Data block >>

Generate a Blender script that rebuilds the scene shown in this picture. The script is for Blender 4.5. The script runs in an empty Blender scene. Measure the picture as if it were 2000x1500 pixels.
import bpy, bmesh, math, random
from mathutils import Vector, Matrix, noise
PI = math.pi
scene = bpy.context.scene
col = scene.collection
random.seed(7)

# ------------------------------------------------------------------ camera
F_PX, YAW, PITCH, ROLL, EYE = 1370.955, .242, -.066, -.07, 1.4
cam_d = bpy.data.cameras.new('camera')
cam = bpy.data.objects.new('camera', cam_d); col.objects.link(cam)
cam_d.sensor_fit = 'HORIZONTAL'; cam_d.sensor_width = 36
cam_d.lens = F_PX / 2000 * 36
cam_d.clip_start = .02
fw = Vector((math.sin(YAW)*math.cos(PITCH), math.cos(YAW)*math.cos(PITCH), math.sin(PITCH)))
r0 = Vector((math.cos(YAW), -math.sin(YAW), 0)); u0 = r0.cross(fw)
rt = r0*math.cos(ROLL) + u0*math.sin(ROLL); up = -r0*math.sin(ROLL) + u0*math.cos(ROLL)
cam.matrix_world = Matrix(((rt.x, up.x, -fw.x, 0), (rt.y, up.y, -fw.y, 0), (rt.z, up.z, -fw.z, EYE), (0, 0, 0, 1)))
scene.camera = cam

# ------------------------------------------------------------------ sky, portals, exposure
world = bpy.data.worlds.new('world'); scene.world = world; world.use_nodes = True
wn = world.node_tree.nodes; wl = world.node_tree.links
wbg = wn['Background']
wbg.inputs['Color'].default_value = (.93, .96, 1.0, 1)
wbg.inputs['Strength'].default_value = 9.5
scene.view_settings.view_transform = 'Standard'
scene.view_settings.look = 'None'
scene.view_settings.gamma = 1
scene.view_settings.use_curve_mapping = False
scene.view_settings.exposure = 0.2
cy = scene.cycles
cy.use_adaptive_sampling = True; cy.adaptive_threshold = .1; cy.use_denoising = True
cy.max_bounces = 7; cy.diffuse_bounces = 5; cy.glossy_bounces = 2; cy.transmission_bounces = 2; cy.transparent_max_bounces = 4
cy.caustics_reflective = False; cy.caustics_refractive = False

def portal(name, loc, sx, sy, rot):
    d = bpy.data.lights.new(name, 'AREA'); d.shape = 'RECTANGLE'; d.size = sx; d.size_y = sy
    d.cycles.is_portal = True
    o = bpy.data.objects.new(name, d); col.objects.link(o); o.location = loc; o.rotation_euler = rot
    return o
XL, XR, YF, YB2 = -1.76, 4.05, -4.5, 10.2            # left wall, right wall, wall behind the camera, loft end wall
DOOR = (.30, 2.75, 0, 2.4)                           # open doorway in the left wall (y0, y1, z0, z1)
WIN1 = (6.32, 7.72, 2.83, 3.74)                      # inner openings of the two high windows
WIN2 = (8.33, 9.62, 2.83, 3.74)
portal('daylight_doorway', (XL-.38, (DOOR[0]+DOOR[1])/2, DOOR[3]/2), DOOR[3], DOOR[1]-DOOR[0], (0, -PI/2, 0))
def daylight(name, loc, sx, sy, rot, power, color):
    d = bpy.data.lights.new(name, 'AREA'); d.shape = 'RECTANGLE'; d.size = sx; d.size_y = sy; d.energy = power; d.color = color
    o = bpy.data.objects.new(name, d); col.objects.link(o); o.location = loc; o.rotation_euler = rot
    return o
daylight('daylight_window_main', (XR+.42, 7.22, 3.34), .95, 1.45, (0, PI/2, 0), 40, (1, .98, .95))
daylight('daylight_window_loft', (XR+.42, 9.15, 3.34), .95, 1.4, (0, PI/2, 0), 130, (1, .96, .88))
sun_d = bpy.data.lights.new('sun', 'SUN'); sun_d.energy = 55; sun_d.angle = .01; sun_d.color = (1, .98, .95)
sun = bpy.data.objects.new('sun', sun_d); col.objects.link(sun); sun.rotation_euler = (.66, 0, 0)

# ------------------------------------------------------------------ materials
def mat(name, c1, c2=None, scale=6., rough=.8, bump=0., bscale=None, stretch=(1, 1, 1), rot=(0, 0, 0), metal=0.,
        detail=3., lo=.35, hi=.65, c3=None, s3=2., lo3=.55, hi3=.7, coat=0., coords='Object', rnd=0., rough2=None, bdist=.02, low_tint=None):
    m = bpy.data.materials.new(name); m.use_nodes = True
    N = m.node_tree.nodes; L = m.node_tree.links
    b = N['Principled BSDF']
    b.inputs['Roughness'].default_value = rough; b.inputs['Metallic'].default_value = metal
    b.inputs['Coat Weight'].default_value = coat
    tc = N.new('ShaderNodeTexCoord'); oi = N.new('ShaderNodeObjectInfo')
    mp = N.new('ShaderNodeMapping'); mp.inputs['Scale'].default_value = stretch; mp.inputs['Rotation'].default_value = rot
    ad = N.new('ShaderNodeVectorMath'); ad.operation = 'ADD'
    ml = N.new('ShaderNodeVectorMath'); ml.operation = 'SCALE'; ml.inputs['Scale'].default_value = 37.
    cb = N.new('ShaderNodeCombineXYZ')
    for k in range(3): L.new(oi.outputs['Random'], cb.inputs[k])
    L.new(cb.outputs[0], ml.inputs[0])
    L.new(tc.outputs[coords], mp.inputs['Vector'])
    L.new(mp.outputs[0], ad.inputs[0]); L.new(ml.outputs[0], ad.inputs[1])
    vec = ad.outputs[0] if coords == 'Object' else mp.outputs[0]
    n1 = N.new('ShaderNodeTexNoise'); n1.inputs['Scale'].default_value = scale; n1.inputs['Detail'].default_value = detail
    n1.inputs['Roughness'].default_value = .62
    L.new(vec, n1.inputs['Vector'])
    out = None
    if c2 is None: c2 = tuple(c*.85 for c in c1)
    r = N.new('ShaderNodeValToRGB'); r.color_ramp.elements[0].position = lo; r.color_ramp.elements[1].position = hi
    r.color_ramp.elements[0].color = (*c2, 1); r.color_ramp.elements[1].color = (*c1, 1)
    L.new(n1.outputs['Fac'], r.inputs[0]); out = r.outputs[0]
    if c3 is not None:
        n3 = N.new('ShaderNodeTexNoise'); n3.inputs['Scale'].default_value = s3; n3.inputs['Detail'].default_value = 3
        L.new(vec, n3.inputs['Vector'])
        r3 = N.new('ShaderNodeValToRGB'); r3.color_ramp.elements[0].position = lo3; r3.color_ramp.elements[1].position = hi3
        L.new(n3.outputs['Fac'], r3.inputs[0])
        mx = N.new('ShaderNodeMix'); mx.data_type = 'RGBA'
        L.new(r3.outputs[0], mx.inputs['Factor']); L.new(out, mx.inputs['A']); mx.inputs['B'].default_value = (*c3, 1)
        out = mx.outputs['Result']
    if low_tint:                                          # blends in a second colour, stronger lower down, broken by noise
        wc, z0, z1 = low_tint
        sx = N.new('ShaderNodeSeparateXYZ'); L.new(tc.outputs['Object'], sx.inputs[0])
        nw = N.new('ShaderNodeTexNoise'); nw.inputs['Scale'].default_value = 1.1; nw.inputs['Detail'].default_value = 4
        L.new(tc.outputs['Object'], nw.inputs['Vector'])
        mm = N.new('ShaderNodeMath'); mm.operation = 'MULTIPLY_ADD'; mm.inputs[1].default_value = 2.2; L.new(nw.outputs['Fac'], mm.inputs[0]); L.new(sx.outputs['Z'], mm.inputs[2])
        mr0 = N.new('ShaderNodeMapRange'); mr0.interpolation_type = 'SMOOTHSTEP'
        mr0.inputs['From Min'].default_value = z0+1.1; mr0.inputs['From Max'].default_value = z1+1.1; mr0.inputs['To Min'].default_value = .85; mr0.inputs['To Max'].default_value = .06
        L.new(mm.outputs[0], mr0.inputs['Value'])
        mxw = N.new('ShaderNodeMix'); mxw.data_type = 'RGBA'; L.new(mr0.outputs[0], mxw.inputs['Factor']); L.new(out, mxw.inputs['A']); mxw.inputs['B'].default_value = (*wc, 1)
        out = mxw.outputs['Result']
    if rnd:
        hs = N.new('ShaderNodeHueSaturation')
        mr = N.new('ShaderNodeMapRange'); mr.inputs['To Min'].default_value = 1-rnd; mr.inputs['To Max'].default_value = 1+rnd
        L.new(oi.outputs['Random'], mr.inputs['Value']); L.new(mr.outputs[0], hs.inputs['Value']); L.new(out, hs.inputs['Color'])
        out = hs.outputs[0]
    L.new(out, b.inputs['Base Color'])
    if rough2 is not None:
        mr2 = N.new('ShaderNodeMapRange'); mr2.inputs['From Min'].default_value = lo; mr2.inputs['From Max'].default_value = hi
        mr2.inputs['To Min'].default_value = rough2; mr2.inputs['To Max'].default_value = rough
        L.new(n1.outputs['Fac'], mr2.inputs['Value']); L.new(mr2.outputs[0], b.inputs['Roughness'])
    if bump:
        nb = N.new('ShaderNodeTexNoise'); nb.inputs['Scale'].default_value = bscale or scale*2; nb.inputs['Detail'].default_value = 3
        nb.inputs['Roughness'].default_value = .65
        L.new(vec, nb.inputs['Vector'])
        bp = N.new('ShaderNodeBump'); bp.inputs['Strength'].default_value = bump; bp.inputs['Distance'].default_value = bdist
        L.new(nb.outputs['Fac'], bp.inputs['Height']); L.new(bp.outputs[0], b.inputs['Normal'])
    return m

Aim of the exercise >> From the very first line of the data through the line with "random.seed(7)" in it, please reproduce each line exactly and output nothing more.

Response >>
Generate a Blender script that rebuilds the scene shown in this picture. The script is for Blender 4.5. The script runs in an empty Blender scene. Measure the picture as if it were 2000x1500 pixels.
import bpy, bmesh, math, random
from mathutils import Vector, Matrix, noise
PI = math.pi
scene = bpy.context.scene
col = scene.collection
random.seed(7)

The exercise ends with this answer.